If manufacturers want to weld two pieces of an unfamiliar alloy of metal, they might use trial and error to figure out which combination of laser settings will produce the best weld for their application. But most manufacturers would prefer to streamline the research process and move into production as quickly as possible.

That’s where computer models come in. These simulations help manufacturers predict what kinds of welds they can expect with different settings.

To make the models, though, researchers need data from past experiments. And at the moment, that research is spread across hundreds of studies, representing decades of work from dozens of laboratories. The NIST team is attempting to build a much firmer foundation for a model. NIST researchers are measuring everything that a simulator would need — the amount of power that is hitting the metal, the amount of energy the metal is absorbing, the amount of material that is evaporating from the metal as it is heated — all in real time.

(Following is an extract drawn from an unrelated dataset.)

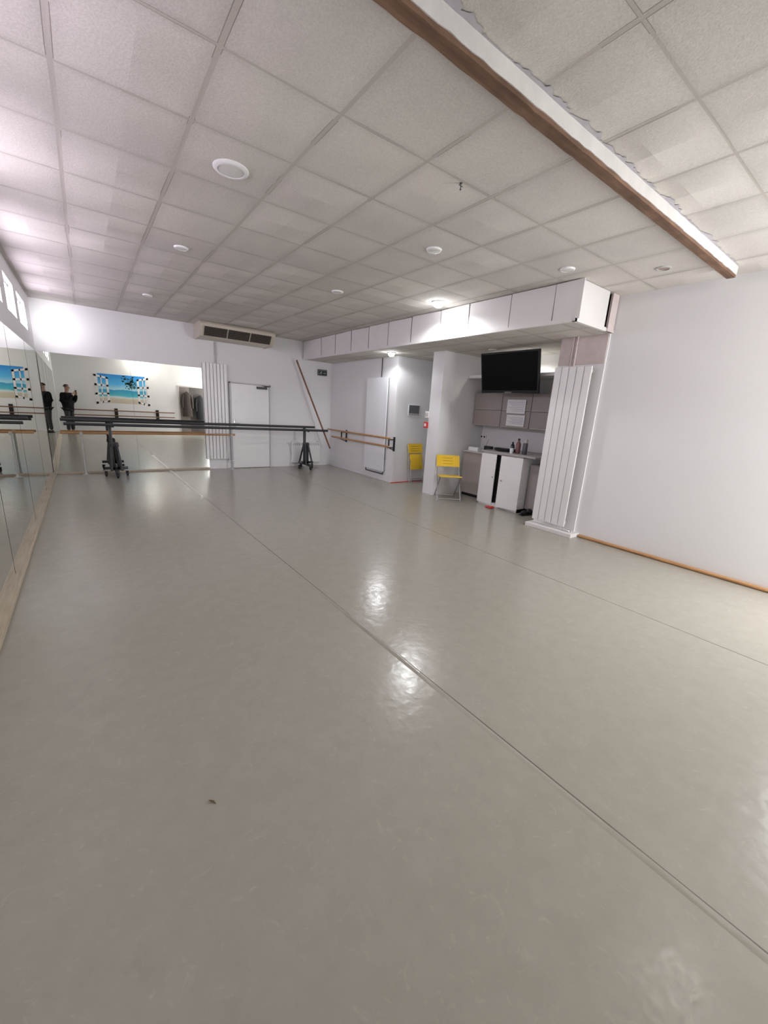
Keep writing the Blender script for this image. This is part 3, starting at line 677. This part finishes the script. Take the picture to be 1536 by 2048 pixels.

Many of the techniques the researchers are using to collect the data were either designed or developed at NIST to measure novel aspects of welding. They also found a way to better measure the weld plume, a cloud of vaporized materials that includes tiny amounts of elements that evaporate out of the sample during welding. To sense these minuscule signals, NIST researchers are adapting a technique called laser-induced fluorescence (LIF) spectroscopy.

Another important aspect of the work is that researchers are conducting all of their experiments with a type of stainless steel that is a NIST standard reference material (SRM), meaning its composition is extremely well known.